Since then, the heated patches have lost 17 percent of the carbon stored in the top 60 centimetres (23.6 inches) of soil, where most organic matter is held. Carbon loss in warmer soil outpaced the rate in the control plots in two bursts, 1991-2000 and 2008-2013.

"If a significant amount of that soil carbon is added to the atmosphere, due to microbial activity in warmer soils, that will accelerate the global warming process," says Melillo. "And once this self-reinforcing feedback begins, there is no easy way to turn it off. There is no switch to flip."

As the team points out, every year we pump about 10 billion tonnes of carbon into the atmosphere, mostly through burning fossil fuels. About 3,500 billion tonnes are thought to be stored in the world's soil.
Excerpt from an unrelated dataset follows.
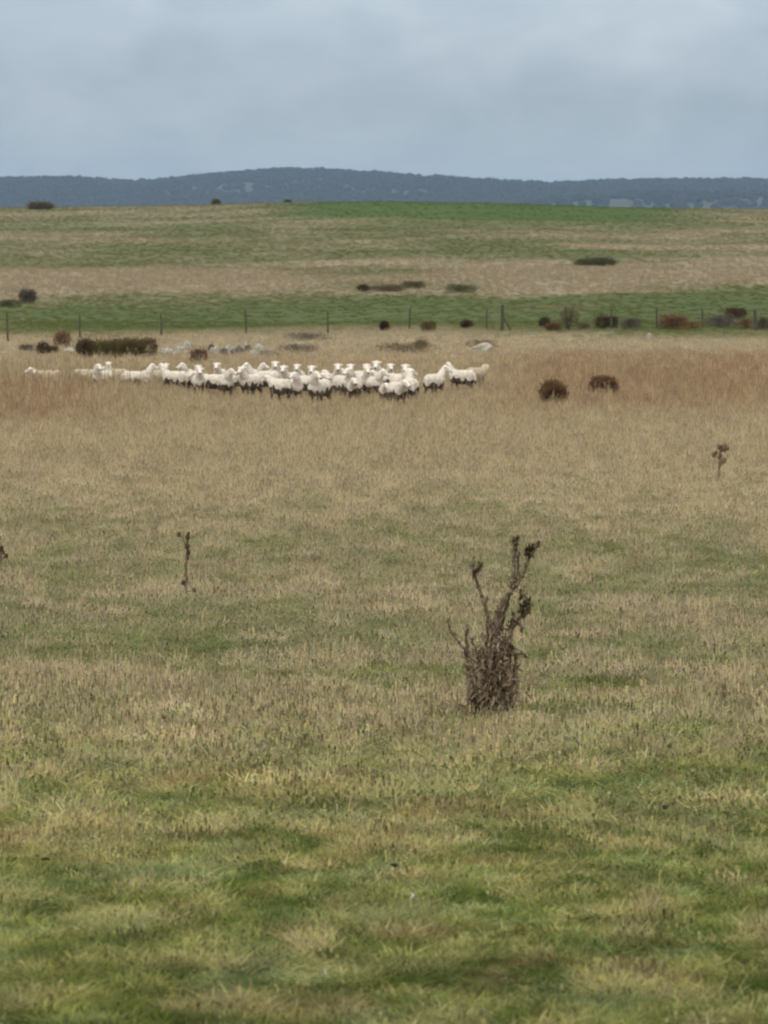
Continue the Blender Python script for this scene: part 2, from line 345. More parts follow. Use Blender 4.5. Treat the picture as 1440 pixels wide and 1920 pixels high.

A significant part of that is stored in big pools of frozen soil in the Arctic – the carbon there is easily decomposed, and we know temperatures at the poles are on the rise.


This report highlights the disconnect between world leaders committed to slashing man-made greenhouse gas emissions and the warming targets they've set.  Their aspirational quotas fail to take into account these natural feedback loops from the loss of Arctic sea ice to the retreat of ice caps and glaciers, to the melting of the permafrost and the release of the CO2 and methane once safely sequestered. Despite our best efforts, and "best" is unduly generous, our cuts in man-made emissions may be overwhelmed by natural emissions, feedback loops that we have already triggered.